Mini-challenge 1: Dealing with Asymptotes

Plot a graph of \(y=\tan x\), together with its asymptotes and the axis. Label the asymptotes. Note that if you plot directly without processing the data beforehand, you’ll find that your plot doesn’t look quite like what you are familiar with from your secondary school mathematics, as seen in the figure below. This is because near the asymptotes, \(\tan x\) approaches \(\pm \infty\), resulting in weird looking, steep blue lines in your plot near the asymptotes. Ensure that your plot excludes the aforementioned lines.

Mini-challenge 2: Lennard-Jones Potential

Introduction

A simple model for the interaction potential between two atoms as a function of their distance, \(r\), is the Lennard-Jones potential given by:

\[ U(r) = \dfrac{B}{ r^{12}} − \dfrac{A}{r^{6}} \tag{1}\]

Where \(A\) and \(B\) are positive constants.

This was popular in the early days of computing because \(r^{−12}\) is easy to compute as the square of \(r^{−6}\). So, it was also sometimes called the 6-12 potential.

Tasks

1. Plot \(U(r)\) for Argon atoms where \(A = 1.024 \times 10^{−23}\) J nm\(^6\) and \(B = 1.582 \times 10^{−26}\) J nm\(^{12}\).

   • Your plot should show the ‘interesting’ part of this curve, which tends rapidly to infinity for small values of \(r\) and zero for large \(r\).
   • Consider swapping units by dividing \(A\) and \(B\) by the Boltzmann’s constant to measure \(U(r)\) in units of K.

2. What is the depth, \(\epsilon\), and location, \(r_0\), of the potential minimum for this system? Remember to think like a scientist, not a programmer!
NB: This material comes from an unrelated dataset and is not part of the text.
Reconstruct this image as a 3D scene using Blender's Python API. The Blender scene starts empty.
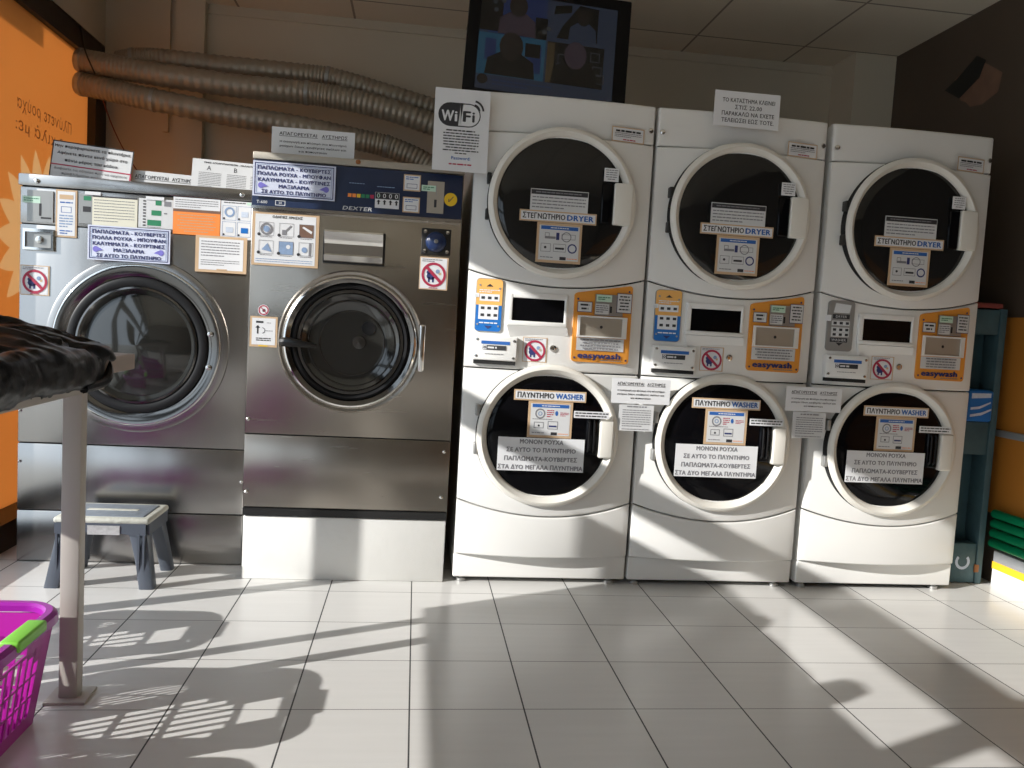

Indicate these values by drawing horizontal and vertical lines at these locations.

3. On the same figure show the interatomic force given by: \[ F(r) = −\dfrac{dU}{dr} = \dfrac{12 B}{ r^{13}} − \dfrac{6 A}{r^{7}} \tag{2}\]

4. For small displacements from the equilibrium interatomic separation (where \(F = 0\)), the potential may be approximated to the harmonic oscillator function,

   \[ V(r) = \dfrac{1}{2}k(r-r_0)^2+ \epsilon \tag{3}\]

   where

   \[ k = \left|\dfrac{d^2U}{dr^2}\right|_{r_0}= \dfrac{156 B}{ {r_0}^{14}} − \dfrac{42 A}{{r_0}^{8}} \tag{4}\]

5. Plot \(U(r)\) and \(V(r)\) on the same figure but as a separate subplot.